BES Playbook

3.6 Patterns

Microservices:

  • The microservice architectural style is an approach to developing a single application as a suite of small services, each running in its own process and communicating with lightweight mechanisms, often an HTTP resource API. These services are built around business capabilities and independently deployable by fully automated deployment machinery. There is a bare minimum of centralized management of these services, which may be written in different programming languages and use different data storage technologies. (-Martin Fowler)
  • Microservices are both an architecture and an approach to writing software. With microservices, applications are broken down into their smallest components, independent from each other. Instead of a traditional, monolithic, approach to apps, where everything is built into a single piece, microservices are all separated and work together to accomplish the same tasks. Each of these components, or processes, is a microservice. This approach to software development values granularity, being lightweight, and the ability to share similar process across multiple apps. It is a major component of optimizing application development towards a cloud-native model.
  • Why use a microservice-based infrastructure? The goal is, simply put, to deliver quality software, faster. Using microservices is a means to that end, but there are other considerations too.
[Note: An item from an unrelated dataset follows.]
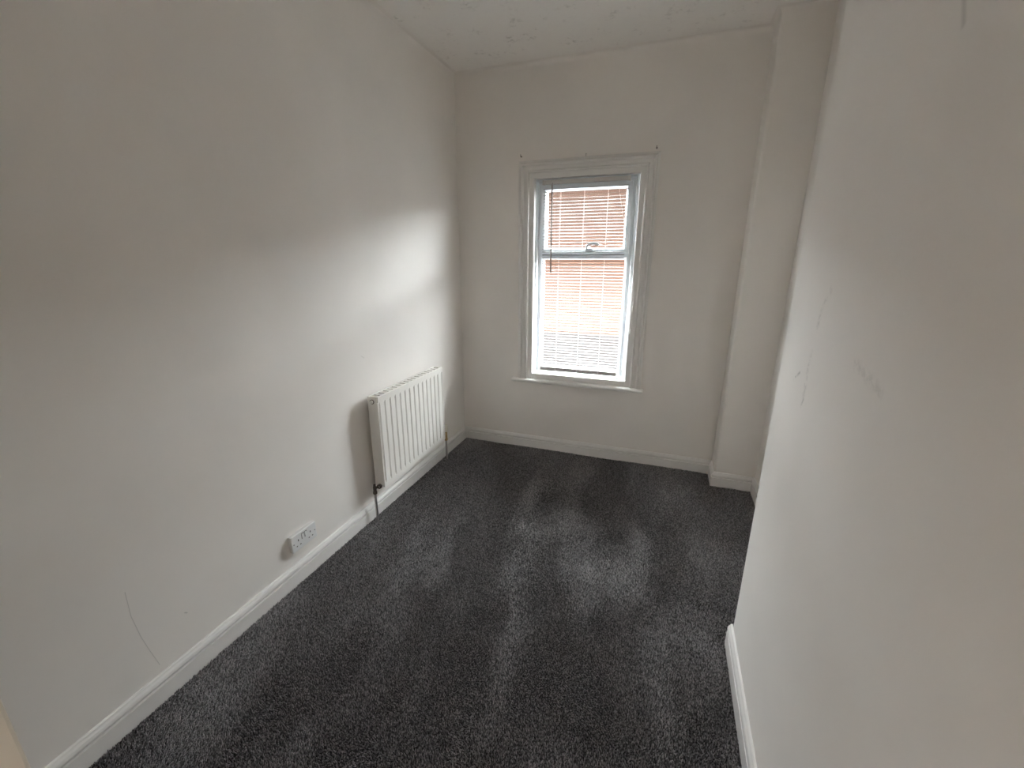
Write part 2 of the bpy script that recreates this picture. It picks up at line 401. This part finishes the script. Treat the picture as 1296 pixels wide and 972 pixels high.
for lx in (.812, .985, 1.152):
    bm = bmesh.new()
    for yo in (-.0142, .0142): tube(bm, [(lx, BY+yo, 2.066), (lx, BY+yo, .70)], .0007, 6)
    for i in range(ns): tube(bm, [(lx, BY-.0142, ZT-PITCH_S*i-.003), (lx, BY+.0142, ZT-PITCH_S*i-.003)], .0005, 4)
    bm_obj('ladder_cord', bm, M['cord'], blind)
    bm = bmesh.new(); box(bm, (lx-.006, BY-.0135, .677), (lx+.006, BY+.0135, .709), .001); bm_obj('clip', bm, M['cord'], br)
bm = bmesh.new(); cyl(bm, (.752, BY-.022, 2.060), (.756, BY-.021, 1.447), .0052, n=8); cyl(bm, (.752, BY-.022, 2.058), (.752, BY-.012, 2.072), .003, n=8)
bm_obj('tilt_wand', bm, M['wand'], blind, True, 40)
CLX, CLZ, CLY = 1.381, 1.215, L-.004
bm = bmesh.new(); tube(bm, smooth_path([(1.215, BY-.015, 2.066), (1.222, BY-.018, 2.03), (1.262, BY-.022, 1.85), (1.318, BY-.026, 1.60), (1.362, L-.006, 1.42), (1.378, L-.012, 1.32), (CLX-.001, L-.018, CLZ+.035)]), .0014, 6)
for k in range(3):
    tube(bm, smooth_path([(CLX-.006, L-.013-.002*k, CLZ+.03), (CLX+.007, L-.016-.001*k, CLZ+.012), (CLX-.006, L-.016, CLZ-.012), (CLX+.006, L-.014, CLZ-.028), (CLX+.008, L-.013, CLZ), (CLX-.006, L-.015-.002*k, CLZ+.03)]), .0016, 6)
tube(bm, smooth_path([(CLX+.003, L-.016, CLZ-.02), (CLX+.001, L-.012, CLZ-.10), (CLX-.003, L-.010, CLZ-.16)]), .0014, 6)
pc = bm_obj('pull_cord', bm, M['cord'], blind, True, 60)
bm = bmesh.new(); cyl(bm, (CLX-.003, L-.012, CLZ-.155), (CLX-.004, L-.012, CLZ-.195), .004, .007, n=12); bm_obj('cord_weight', bm, M['cord'], pc, True, 40)
bm = bmesh.new()
box(bm, (CLX-.006, CLY-.004, CLZ-.022), (CLX+.006, CLY, CLZ+.022), .0015); box(bm, (CLX-.005, CLY-.010, CLZ-.010), (CLX+.005, CLY-.003, CLZ+.010), .002)
tube(bm, smooth_path([(CLX, CLY-.009, CLZ-.036), (CLX, CLY-.013, CLZ-.018), (CLX, CLY-.012, CLZ), (CLX, CLY-.013, CLZ+.018), (CLX, CLY-.009, CLZ+.036)]), .0042, 8)
tag(bm_obj('cord_cleat', bm, M['cord'], None, True, 40), 'small white cleat holding the blind cord on the right window lining', 'cord cleat')

# ------------------------------------------------------------------ radiator
RY0, RY1, RZ0, RZ1, RX0, RX1 = 1.945, 2.708, .212, .787, .040, .100
rad = tag(empty('radiator', (.07, 2.32, 0)), 'white ribbed panel radiator on the left wall beside the window corner', 'radiator')
bm = bmesh.new()
nfl = 14; pitch = (RY1-RY0-.024)/nfl
ys, ds = [RY0], [0.]
prof_f = [(0, 1), (.05, 1), (.15, 0), (.85, 0), (.95, 1)]
for i in range(nfl):
    for t, g in prof_f: ys.append(RY0+.012+pitch*(i+t)); ds.append(float(g))
ys += [RY1-.012, RY1]; ds += [1., 0.]
zr = [(RZ0, 0), (RZ0+.028, 0), (RZ0+.040, 1), (RZ1-.047, 1), (RZ1-.036, 0), (RZ1-.004, 0)]
G = [[bm.verts.new((RX1 - .0070*d_*sc, y, z)) for y, d_ in zip(ys, ds)] for z, sc in zr]
for a, b in zip(G, G[1:]):
    for k in range(len(ys)-1): bm.faces.new((a[k], a[k+1], b[k+1], b[k]))
back = [[bm.verts.new((RX1-.014, y, z)) for y in (RY0, RY1)] for z in (RZ0, RZ1-.004)]
bm.faces.new([back[0][0], back[0][1], back[1][1], back[1][0]])
bm.faces.new(G[0] + [back[0][1], back[0][0]]); bm.faces.new(G[-1] + [back[1][1], back[1][0]])
bm.faces.new([r[0] for r in G] + [back[1][0], back[0][0]]); bm.faces.new([r[-1] for r in G] + [back[1][1], back[0][1]])
bmesh.ops.remove_doubles(bm, verts=bm.verts[:], dist=1e-6)
bm_obj('front_panel', bm, M['radiator'], rad, True, 20)
bm = bmesh.new(); box(bm, (RX0-.004, RY0+.002, RZ0+.02), (RX0+.008, RY1-.002, RZ1-.02), .003); bm_obj('back_panel', bm, M['radiator'], rad)
bm = bmesh.new()      # folded convector sheet between the panels
pts = []; nz = 46
for i in range(nz+1): pts.append((RX0+.010 if i % 2 else RX1-.016, RY0+.03+(RY1-RY0-.06)*i/nz))
lo = [bm.verts.new((x, y, RZ0+.03)) for x, y in pts]; hi = [bm.verts.new((x, y, RZ1-.035)) for x, y in pts]
for k in range(nz): bm.faces.new((lo[k], lo[k+1], hi[k+1], hi[k]))
bm_obj('convector_fins', bm, M['radiator'], rad)
for y, sg in ((RY0, -1), (RY1, 1)):
    bm = bmesh.new(); box(bm, (RX0-.008, min(y, y+.003*sg), RZ0+.006), (RX1-.004, max(y, y+.003*sg), RZ1-.002), .0012)
    box(bm, (RX1-.012, min(y-.001*sg, y+.005*sg), RZ0+.004), (RX1+.001, max(y-.001*sg, y+.005*sg), RZ1-.036), .0015)
    sp = bm_obj('side_panel', bm, M['radiator'], rad)
    if sg < 0:
        bm = bmesh.new(); cyl(bm, (.064, y-.003, RZ1-.030), (.064, y-.007, RZ1-.030), .014, n=24); bm_obj('plug_washer', bm, M['dark_metal'], sp, True, 40)
        bm = bmesh.new(); cyl(bm, (.064, y-.004, RZ1-.030), (.064, y-.011, RZ1-.030), .0105, n=24); bm_obj('vent_plug', bm, M['radiator'], sp, True, 40)
bm = bmesh.new()      # slotted top grille
box(bm, (RX0-.008, RY0, RZ1-.006), (RX0+.004, RY1, RZ1), .0015); box(bm, (RX1-.012, RY0, RZ1-.006), (RX1+.001, RY1, RZ1), .002)
box(bm, (RX1-.006, RY0, RZ1-.034), (RX1+.002, RY1, RZ1-.001), .0015)
nb = 17
for i in range(nb+1):
    y = RY0+.012+(RY1-RY0-.024)*i/nb; wd = .019 if 0 < i < nb else .012
    box(bm, (RX0+.003, y-wd/2, RZ1-.006), (RX1-.011, y+wd/2, RZ1-.0015))
bm_obj('top_grille', bm, M['radiator'], rad)
for y in (2.12, 2.54):
    bm = bmesh.new(); box(bm, (0, y-.02, .30), (.004, y+.02, .72), .001); box(bm, (.003, y-.012, .30), (RX0, y-.008, .345)); box(bm, (.003, y-.012, .67), (RX0, y-.008, .715))
    bm_obj('wall_bracket', bm, M['radiator'], rad)
# left lockshield valve and pipe
PX, PY = .050, 1.908
bm = bmesh.new(); cyl(bm, (PX, PY, FZ), (PX, PY, .185), .0078, n=16); bm_obj('pipe', bm, M['pipe'], rad, True, 40)
bm = bmesh.new(); cyl(bm, (PX, PY, .178), (PX, PY, .192), .0125, n=6); cyl(bm, (PX, PY, .190), (PX, PY, .226), .0098, n=16); cyl(bm, (PX, PY, .224), (PX, PY, .240), .0075, n=14)
tube(bm, smooth_path([(PX, PY, .214), (.058, 1.918, .217), (.066, 1.930, .2175), (.066, RY0+.004, .2175)]), .0075, 12)
cyl(bm, (.066, 1.926, .2175), (.066, 1.941, .2175), .0155, n=6)
vl = bm_obj('lockshield_valve', bm, M['dark_metal'], rad, True, 35); vl['label'] = 'dark tarnished valve'
bm = bmesh.new(); cyl(bm, (.066, 1.9255, .2175), (.066, 1.9235, .2175), .0075, n=16); bm_obj('union_nut_face', bm, M['pipe'], vl, True, 40)
# right brass valve with ivory cap and pipe
QX, QY = .056, 2.806
bm = bmesh.new(); cyl(bm, (QX, QY, FZ), (QX, QY, .172), .0078, n=16); bm_obj('pipe', bm, M['pipe'], rad, True, 40)
bm = bmesh.new(); cyl(bm, (QX, QY, .160), (QX, QY, .178), .0125, n=6); cyl(bm, (QX, QY, .176), (QX, QY, .236), .0105, n=18)
tube(bm, [(QX, QY, .217), (.064, RY1-.004, .217)], .0085, 14); cyl(bm, (.060, 2.765, .217), (.0615, 2.745, .217), .0145, n=6)
vr = bm_obj('brass_valve', bm, M['brass'], rad, True, 35); vr['label'] = 'brass valve with ivory cap'
bm = bmesh.new(); cyl(bm, (QX, QY, .234), (QX, QY, .262), .0145, .0155, n=20); cyl(bm, (QX, QY, .262), (QX, QY, .294), .0155, .0125, n=20); bm_obj('valve_cap', bm, M['valve_cap'], vr, True, 40)

# ------------------------------------------------------------------ double socket
SY0, SY1, SZ0, SZ1, SX = 1.308, 1.463, .177, .264, .024
sk = tag(empty('wall_socket', (0, 1.376, .2245)), 'white double switched wall socket low on the left wall before the radiator', 'socket')
bm = bmesh.new(); box(bm, (0, SY0+.001, SZ0+.001), (.016, SY1-.001, SZ1-.001), .002); bm_obj('back_box', bm, M['pattress'], sk)
bm = bmesh.new(); box(bm, (.016, SY0, SZ0), (SX, SY1, SZ1), .003); fp = bm_obj('face_plate', bm, M['socket'], sk)
ymid = (SY0+SY1)/2; zm = (SZ0+SZ1)/2
for sg in (-1, 1):
    yc = ymid + sg*.038
    bm = bmesh.new(); box(bm, (SX-.002, yc-.0025, zm+.004), (SX+.0004, yc+.0025, zm+.0135))
    bm_obj('earth_slot', bm, M['hole'], fp)
    for q in (-1, 1):
        bm = bmesh.new(); box(bm, (SX-.002, yc+q*.011-.0035, zm-.021), (SX+.0004, yc+q*.011+.0035, zm-.0165)); bm_obj('pin_slot', bm, M['hole'], fp)
    bm = bmesh.new()   # tilted rocker
    yc2 = ymid + sg*.0095
    v = [bm.verts.new(p) for p in [(SX-.001, yc2-.0065, zm+.004), (SX-.001, yc2+.0065, zm+.004), (SX-.001, yc2+.0065, zm+.030), (SX-.001, yc2-.0065, zm+.030), (SX+.005, yc2-.0055, zm+.006), (SX+.005, yc2+.0055, zm+.006), (SX+.0012, yc2+.0055, zm+.029), (SX+.0012, yc2-.0055, zm+.029)]]
    for f in ((0, 1, 2, 3), (4, 5, 6, 7), (0, 1, 5, 4), (1, 2, 6, 5), (2, 3, 7, 6), (3, 0, 4, 7)): bm.faces.new([v[i] for i in f])
    bm_obj('rocker_switch', bm, M['socket'], fp)
    bm = bmesh.new(); box(bm, (SX-.001, yc2-.008, zm+.002), (SX+.0003, yc2+.008, zm+.032)); bm_obj('switch_recess', bm, M['hole'], fp)
    bm = bmesh.new(); cyl(bm, (SX-.001, ymid+sg*.0665, zm), (SX+.0006, ymid+sg*.0665, zm), .0032, n=14); bm_obj('screw', bm, M['steel'], fp, True, 40)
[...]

Breaking your apps into microservices isn’t enough, you've got to manage them, orchestrate them, and deal with the data they create and modify. (adapted from: https://www.redhat.com/en/topics/microservices)

Strangler Pattern:

  • This is an evolutionary pattern for modernization a legacy application where elements of the application or system are incrementally or iteratively replaced with new components. This is done until the entire application is basically modernized.
  • Incrementally migrate a legacy system by gradually replacing specific pieces of functionality with new applications and services. As features from the legacy system are replaced, the new system eventually replaces all the old system's features, strangling the old system and allowing you to decommission it.